**Prompt:**
Copy every line of the data that includes the string "done".

Entries with scene source code
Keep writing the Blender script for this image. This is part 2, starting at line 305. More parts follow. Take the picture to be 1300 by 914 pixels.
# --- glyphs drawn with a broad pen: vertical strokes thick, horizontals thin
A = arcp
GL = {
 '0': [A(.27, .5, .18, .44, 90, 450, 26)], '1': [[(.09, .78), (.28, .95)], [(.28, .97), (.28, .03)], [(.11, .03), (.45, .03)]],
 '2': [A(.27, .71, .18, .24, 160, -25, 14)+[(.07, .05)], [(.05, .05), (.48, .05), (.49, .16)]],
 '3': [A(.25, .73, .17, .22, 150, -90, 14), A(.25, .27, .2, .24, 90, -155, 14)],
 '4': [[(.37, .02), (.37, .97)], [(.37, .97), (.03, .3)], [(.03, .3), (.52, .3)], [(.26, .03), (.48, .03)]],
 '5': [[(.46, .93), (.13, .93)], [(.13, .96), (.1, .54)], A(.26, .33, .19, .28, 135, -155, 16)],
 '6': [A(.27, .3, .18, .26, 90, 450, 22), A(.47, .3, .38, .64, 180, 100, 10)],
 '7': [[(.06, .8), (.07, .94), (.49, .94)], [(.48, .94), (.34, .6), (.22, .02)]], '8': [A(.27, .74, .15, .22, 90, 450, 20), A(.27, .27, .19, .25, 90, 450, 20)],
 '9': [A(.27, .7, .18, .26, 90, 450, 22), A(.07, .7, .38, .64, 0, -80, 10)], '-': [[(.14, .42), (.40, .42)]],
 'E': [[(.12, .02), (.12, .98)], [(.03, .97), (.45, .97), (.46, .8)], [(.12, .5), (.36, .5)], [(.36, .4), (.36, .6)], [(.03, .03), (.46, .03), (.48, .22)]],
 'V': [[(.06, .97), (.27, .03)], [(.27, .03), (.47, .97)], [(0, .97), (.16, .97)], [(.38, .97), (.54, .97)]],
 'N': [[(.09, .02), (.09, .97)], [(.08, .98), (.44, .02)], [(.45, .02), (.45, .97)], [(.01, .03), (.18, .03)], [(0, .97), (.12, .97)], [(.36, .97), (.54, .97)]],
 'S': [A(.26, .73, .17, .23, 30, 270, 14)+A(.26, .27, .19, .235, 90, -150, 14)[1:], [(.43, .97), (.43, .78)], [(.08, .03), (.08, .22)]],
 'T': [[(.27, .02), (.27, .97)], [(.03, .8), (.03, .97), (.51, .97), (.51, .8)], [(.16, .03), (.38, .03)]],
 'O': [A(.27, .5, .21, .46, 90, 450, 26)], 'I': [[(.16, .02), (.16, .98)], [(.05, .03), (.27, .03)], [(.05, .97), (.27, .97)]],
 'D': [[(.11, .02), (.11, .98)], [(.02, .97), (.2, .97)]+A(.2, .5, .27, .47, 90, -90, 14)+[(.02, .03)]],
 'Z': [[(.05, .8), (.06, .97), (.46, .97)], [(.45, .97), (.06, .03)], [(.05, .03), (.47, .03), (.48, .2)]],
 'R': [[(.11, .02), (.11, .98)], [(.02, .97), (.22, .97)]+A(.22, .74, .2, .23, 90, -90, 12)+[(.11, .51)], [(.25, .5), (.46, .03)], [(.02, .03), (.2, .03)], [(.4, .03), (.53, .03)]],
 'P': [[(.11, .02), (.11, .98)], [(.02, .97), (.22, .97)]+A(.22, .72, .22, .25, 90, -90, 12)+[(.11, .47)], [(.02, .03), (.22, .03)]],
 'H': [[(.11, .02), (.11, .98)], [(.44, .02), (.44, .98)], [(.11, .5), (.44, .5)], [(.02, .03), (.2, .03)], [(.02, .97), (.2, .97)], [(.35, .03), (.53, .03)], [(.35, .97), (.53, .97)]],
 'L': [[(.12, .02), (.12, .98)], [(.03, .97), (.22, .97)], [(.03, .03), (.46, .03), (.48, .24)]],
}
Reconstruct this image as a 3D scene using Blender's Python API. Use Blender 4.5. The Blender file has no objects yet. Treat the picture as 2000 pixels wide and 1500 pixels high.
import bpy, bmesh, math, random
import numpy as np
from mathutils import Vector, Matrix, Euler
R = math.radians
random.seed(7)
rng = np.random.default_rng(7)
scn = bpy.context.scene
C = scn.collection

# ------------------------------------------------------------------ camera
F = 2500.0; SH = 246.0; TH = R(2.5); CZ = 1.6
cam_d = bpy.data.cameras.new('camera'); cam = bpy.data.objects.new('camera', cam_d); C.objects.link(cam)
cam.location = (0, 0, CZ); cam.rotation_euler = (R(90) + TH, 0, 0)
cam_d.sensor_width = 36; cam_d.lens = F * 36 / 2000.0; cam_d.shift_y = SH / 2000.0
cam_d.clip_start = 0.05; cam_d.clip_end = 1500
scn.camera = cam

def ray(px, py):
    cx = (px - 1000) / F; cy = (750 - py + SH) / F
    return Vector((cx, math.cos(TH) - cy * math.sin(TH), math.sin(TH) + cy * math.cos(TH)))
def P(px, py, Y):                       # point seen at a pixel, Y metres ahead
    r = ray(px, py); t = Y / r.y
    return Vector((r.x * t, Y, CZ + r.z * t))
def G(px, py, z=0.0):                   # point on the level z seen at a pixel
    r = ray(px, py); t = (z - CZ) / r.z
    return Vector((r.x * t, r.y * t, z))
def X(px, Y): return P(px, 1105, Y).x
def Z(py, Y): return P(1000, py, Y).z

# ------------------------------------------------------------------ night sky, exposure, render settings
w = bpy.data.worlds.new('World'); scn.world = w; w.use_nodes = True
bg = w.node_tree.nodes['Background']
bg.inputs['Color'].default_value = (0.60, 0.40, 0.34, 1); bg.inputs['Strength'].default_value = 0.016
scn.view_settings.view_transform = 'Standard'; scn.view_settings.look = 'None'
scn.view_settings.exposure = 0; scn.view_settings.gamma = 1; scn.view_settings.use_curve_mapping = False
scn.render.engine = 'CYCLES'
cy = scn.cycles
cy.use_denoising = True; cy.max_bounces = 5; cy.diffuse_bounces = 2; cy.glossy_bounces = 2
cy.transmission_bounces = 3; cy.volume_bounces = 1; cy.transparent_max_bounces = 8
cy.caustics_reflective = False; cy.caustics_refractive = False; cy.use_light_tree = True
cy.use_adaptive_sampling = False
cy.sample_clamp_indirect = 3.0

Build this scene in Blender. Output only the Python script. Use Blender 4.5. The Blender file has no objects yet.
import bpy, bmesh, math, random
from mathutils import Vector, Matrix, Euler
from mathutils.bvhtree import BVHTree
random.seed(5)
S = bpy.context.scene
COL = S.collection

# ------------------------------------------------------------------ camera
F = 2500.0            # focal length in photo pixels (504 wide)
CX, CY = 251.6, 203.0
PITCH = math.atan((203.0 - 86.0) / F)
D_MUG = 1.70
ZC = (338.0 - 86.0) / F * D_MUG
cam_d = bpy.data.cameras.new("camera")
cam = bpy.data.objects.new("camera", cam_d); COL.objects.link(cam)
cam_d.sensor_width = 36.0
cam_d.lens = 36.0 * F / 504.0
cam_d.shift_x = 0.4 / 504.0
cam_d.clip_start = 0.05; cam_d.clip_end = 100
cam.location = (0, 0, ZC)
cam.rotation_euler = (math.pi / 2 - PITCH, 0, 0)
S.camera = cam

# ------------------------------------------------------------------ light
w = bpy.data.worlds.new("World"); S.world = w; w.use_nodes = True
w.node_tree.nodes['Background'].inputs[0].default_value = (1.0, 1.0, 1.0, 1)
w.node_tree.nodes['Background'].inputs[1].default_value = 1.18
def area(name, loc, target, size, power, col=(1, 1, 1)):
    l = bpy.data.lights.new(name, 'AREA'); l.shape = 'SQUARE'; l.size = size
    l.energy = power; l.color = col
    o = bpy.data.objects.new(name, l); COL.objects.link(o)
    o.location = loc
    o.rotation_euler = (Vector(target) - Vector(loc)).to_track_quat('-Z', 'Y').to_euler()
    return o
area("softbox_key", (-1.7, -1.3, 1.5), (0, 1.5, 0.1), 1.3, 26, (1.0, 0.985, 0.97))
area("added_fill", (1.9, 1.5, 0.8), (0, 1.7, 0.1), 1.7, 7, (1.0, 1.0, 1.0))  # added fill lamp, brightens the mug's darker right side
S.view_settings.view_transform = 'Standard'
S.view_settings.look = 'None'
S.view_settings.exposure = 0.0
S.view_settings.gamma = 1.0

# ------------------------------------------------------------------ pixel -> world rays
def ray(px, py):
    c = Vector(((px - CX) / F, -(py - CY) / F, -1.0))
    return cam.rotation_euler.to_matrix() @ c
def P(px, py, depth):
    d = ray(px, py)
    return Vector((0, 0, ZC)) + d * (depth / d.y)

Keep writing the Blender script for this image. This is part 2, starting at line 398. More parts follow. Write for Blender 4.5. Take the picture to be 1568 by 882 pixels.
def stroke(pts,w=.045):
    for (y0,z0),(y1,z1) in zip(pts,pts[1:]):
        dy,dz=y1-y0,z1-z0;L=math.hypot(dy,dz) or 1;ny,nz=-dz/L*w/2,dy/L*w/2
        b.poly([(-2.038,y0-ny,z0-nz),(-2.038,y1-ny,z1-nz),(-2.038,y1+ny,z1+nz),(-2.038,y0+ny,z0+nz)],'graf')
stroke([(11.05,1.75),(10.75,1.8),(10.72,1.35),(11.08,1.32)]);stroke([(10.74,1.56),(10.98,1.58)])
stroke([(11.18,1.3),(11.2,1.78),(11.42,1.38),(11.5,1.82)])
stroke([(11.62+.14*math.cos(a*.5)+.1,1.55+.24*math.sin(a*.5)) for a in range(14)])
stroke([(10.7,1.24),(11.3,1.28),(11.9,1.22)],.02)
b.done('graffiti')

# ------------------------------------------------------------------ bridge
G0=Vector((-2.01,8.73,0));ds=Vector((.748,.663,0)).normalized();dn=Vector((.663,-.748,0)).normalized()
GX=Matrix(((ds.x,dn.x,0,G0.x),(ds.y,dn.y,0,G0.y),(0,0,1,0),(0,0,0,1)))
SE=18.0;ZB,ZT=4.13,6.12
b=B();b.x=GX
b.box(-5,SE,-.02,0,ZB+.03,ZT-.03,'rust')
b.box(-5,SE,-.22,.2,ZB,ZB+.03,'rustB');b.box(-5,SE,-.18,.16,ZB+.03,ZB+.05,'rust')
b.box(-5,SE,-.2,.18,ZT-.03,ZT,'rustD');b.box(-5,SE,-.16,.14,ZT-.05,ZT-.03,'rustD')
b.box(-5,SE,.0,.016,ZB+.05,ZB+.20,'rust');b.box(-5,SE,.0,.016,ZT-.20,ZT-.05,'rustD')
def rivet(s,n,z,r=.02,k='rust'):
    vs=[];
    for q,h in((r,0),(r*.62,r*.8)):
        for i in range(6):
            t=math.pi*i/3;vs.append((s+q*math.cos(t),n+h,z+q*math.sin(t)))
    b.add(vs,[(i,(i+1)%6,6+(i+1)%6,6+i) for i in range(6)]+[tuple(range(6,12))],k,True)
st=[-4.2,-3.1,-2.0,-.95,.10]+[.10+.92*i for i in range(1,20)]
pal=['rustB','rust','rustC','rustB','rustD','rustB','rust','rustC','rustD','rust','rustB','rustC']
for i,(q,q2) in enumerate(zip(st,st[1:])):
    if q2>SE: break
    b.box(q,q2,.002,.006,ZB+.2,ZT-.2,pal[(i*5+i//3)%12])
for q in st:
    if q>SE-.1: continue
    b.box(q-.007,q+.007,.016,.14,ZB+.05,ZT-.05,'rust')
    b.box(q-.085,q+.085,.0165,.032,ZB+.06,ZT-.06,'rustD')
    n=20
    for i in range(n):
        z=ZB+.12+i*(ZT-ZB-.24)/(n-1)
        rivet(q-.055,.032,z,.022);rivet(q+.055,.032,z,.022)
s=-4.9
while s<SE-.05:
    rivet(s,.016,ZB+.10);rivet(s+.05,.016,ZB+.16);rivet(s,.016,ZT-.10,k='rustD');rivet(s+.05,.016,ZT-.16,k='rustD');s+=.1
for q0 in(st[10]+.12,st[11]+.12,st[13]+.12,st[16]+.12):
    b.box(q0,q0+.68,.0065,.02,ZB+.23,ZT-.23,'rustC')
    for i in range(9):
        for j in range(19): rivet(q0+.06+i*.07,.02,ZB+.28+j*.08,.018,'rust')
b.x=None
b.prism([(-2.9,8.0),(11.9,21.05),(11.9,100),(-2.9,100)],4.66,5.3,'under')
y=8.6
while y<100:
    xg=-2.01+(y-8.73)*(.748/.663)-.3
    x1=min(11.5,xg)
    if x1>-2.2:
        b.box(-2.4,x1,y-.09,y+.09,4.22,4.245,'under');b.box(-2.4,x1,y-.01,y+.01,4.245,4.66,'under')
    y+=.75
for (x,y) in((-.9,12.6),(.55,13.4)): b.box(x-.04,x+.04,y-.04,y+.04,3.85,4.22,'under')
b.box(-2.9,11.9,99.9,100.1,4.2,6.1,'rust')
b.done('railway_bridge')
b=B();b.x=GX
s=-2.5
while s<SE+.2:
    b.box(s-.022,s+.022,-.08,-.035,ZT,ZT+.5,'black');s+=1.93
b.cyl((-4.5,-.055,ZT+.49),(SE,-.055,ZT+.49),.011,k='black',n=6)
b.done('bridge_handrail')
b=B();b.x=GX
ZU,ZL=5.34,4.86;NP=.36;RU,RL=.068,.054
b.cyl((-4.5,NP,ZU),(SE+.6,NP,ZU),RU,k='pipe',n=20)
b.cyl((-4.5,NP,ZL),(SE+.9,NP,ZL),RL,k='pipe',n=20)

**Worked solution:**
b.done('graffiti')
b.done('railway_bridge')
b.done('bridge_handrail')